DATA EXCERPT
● ● ● ●

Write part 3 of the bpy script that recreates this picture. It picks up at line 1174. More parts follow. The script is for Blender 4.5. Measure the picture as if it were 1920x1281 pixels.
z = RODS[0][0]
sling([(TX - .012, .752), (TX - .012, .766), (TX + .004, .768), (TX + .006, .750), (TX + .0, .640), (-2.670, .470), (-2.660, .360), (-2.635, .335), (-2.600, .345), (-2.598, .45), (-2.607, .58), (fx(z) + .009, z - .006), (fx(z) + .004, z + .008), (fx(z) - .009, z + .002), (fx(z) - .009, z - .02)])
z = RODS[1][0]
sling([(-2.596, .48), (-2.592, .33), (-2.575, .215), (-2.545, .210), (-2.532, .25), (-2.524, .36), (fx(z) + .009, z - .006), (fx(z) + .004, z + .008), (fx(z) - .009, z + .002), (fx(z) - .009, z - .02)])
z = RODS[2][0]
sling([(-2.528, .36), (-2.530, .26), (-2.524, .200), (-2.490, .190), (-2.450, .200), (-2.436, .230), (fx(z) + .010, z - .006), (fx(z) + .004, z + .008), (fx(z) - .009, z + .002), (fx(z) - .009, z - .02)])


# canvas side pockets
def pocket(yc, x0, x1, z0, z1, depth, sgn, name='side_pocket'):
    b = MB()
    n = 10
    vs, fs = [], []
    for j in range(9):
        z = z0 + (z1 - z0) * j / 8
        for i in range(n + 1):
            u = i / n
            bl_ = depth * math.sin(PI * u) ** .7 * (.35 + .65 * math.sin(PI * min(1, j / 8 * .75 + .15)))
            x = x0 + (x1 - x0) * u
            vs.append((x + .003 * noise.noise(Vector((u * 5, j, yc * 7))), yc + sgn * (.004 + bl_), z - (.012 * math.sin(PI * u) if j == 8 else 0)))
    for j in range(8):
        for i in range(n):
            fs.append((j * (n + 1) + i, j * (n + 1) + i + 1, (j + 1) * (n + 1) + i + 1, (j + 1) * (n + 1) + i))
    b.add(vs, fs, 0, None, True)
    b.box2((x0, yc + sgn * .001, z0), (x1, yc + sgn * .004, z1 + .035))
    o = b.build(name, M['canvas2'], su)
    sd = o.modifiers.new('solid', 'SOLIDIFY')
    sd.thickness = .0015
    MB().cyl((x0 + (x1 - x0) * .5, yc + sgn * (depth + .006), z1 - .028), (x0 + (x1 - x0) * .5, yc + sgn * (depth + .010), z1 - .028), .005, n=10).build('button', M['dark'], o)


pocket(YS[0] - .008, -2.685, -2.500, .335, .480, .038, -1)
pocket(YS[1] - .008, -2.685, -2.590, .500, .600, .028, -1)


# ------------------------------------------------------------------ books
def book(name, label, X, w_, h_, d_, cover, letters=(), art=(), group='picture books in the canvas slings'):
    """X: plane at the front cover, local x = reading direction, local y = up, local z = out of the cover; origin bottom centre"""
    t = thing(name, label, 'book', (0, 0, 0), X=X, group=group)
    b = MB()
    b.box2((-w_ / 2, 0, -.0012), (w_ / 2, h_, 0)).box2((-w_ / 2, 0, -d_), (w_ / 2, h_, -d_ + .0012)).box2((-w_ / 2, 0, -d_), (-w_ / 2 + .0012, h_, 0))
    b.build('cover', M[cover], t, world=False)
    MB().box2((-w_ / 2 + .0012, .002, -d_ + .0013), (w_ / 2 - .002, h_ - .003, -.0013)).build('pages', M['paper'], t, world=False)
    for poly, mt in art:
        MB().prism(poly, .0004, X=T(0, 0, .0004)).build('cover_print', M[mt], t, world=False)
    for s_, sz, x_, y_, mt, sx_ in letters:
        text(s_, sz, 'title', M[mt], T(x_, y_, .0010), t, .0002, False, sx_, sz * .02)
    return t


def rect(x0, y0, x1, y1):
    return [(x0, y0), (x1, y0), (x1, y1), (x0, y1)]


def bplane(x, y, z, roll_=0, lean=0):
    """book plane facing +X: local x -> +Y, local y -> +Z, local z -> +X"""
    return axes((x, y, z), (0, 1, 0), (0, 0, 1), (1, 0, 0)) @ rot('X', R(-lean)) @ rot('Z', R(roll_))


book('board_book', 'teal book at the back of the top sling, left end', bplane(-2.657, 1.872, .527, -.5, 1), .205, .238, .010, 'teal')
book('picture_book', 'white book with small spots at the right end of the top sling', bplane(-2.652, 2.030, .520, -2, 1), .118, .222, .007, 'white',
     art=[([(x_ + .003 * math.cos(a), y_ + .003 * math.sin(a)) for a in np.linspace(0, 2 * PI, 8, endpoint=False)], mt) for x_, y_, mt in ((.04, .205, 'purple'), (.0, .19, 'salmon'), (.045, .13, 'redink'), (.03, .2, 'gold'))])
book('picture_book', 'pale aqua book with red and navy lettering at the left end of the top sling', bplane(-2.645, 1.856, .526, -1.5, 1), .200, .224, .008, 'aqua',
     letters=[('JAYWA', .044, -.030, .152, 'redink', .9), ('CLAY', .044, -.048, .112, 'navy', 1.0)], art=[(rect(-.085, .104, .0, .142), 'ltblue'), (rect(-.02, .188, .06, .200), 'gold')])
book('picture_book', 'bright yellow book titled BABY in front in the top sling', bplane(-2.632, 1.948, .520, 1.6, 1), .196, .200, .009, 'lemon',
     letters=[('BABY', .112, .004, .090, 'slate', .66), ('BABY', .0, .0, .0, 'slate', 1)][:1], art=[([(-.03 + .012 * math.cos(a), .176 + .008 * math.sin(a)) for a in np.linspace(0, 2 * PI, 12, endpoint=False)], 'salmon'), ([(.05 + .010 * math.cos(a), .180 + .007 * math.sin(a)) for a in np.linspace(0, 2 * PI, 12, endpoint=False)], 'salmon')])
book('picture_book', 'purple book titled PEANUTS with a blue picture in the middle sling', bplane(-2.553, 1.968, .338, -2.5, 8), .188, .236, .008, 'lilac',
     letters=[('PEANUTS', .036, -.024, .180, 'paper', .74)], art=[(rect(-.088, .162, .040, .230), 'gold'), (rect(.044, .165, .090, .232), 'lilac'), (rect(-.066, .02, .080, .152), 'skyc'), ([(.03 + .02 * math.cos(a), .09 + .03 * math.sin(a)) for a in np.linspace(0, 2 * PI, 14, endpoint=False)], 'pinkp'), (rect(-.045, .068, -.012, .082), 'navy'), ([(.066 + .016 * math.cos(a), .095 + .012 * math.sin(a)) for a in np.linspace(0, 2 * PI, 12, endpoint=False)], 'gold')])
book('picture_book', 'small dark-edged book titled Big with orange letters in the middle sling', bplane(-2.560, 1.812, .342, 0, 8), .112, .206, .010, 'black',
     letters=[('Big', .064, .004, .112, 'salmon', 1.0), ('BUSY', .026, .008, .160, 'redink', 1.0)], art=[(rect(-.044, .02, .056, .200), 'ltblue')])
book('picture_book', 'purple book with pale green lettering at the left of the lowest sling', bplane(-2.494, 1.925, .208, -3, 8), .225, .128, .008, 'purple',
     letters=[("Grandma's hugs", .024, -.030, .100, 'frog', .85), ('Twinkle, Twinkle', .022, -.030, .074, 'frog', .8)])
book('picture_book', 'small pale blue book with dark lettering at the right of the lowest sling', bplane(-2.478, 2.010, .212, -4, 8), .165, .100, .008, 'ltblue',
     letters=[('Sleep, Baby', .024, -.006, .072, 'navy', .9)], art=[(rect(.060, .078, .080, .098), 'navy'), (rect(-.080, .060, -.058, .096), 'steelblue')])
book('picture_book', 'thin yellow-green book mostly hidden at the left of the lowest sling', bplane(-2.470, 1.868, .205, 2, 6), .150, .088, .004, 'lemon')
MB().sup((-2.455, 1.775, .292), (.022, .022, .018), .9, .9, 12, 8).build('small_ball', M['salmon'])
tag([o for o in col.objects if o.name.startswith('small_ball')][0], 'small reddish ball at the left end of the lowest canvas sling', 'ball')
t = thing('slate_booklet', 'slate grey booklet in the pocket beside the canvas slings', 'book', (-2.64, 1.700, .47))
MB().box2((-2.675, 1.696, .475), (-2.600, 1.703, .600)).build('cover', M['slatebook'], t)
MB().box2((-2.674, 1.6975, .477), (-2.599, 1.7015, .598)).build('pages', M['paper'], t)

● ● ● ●

GIVEN REQUEST
Starting at the first line of the listing, retype every line up to and including the one with "(-2.436, .230), (fx(z)".

SOLUTION TO THIS PROBLEM
Write part 3 of the bpy script that recreates this picture. It picks up at line 1174. More parts follow. The script is for Blender 4.5. Measure the picture as if it were 1920x1281 pixels.
z = RODS[0][0]
sling([(TX - .012, .752), (TX - .012, .766), (TX + .004, .768), (TX + .006, .750), (TX + .0, .640), (-2.670, .470), (-2.660, .360), (-2.635, .335), (-2.600, .345), (-2.598, .45), (-2.607, .58), (fx(z) + .009, z - .006), (fx(z) + .004, z + .008), (fx(z) - .009, z + .002), (fx(z) - .009, z - .02)])
z = RODS[1][0]
sling([(-2.596, .48), (-2.592, .33), (-2.575, .215), (-2.545, .210), (-2.532, .25), (-2.524, .36), (fx(z) + .009, z - .006), (fx(z) + .004, z + .008), (fx(z) - .009, z + .002), (fx(z) - .009, z - .02)])
z = RODS[2][0]
sling([(-2.528, .36), (-2.530, .26), (-2.524, .200), (-2.490, .190), (-2.450, .200), (-2.436, .230), (fx(z) + .010, z - .006), (fx(z) + .004, z + .008), (fx(z) - .009, z + .002), (fx(z) - .009, z - .02)])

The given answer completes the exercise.